In 1968, Professor Michael P. Johnson at LeMoyne-Owen College in Memphis asked students who marched in support of the striking Memphis sanitation workers to write about their experience. Today, Rhodes students are ensuring that these riveting slivers of history become available to the public.
The nearly 100 rare, handwritten eyewitness accounts from the event made their way to Rhodes through what Dr. Charles Hughes, director of the Memphis Center, describes as a bit of serendipity. Rhodes board of trustees chair Cary Fowler ’71 was in town for a board meeting and stopped to sit in on a history class.
“He visited my History of Memphis class,” recalls Hughes, “where we were talking about the roots of the civil rights movement in the 40s and 50s, and in Memphis, the end of the Crump regime.”
Fowler, who is world-famous for his leadership in preserving global crop diversity and the construction of the Svalbard Global Seed Vault in Norway, was active in the Memphis civil rights movement. In fact, he had participated in the March 28, 1968, march that became the subject of the LeMoyne-Owen student accounts, and had been given a copy of them by Johnson.
“I kept them all these years,” says Fowler, “and began to notice that they were never referenced in books about the sanitation workers strike and this period in Memphis.” He made arrangements for Rhodes to acquire the accounts.
The accounts make for fascinating reading. This one is from “B.P.” (Johnson redacted the names when he knew the accounts would go public):
“I was in the midst of the marchers, and could not see anything in the front or back of me. We were on Main only a few minutes before we heard a noise that seem to rock the doors of Heaven. Tear gas had been thrown into crowd by the ‘police force.’ ”

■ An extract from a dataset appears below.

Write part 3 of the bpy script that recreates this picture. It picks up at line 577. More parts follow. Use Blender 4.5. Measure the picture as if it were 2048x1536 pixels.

“My four fellow marchers and I ran for the nearest street, and while running I remember laughing to myself because a group of policemen were out-running us trying to get to safety . . . When I got home that evening I was surprised to learn that all of my sisters and brothers had been dismissed from school because of violent outbursts, fighting and window breaking.”
“I expected everything that happened to happen. When conditions such as police brutality, a government for the white people, and discrimination at every level are brought to a head and become intolerable in the Black Community the result is not very pleasant for anyone . . . (Negroes) want their rights now and will not wait.”
Jessica Johnson ’15, who was part of the Digital Preservation and Scholarship (DPS) team, read all of the LeMoyne-Owen documents, and realized what Fowler had understood: “We don’t really have documentation of what happened in the daily lives of Memphians, of African Americans.”
“Some of the accounts are very dramatic,” said Dr. Suzanne Bonefas, director of Special Projects at Rhodes, who leads the student digitization teams.
When Johnson began reading the LeMoyne documents, she had an interest in their historical value, but then she decided to bring them to life by asking friends to read and record the accounts.
From “E.W.”:
“When I got up on Thursday, March 28, 1968, I knew that there was to be a massive demonstration in downtown Memphis, but until 11, it never dawned on me that there was actually something more than just the peaceful demonstration for the striking sanitation workers.”
We don’t really have documentation of what happened in the daily lives of Memphians, of African Americans.
— Jessica Johnson '15
“At 11, my cousin called me from Carver High School pleading with me to get her out of school. She said that ‘these people have gone crazy over here and I am afraid to stay here.’”
“After I finished talking to my cousin, I turned my radio on and I heard that there was an outbreak of violence at Hamilton High School and that there was violence and window-breaking in the downtown area. My neighbors, by this time, had gotten their children out of school and were in the front yard listening to the radio (WLOK and WDIA). They cheered and laughed uncontrollably as the accounts of vandalism and violence poured out of a transistor radio.”
Says Jessica Johnson, now a law student at Ole Miss: “I wanted to transcribe the stories from an old piece of paper full of illegible cursive to something everyone could see, understand, and believe. I wanted to make them come to life.”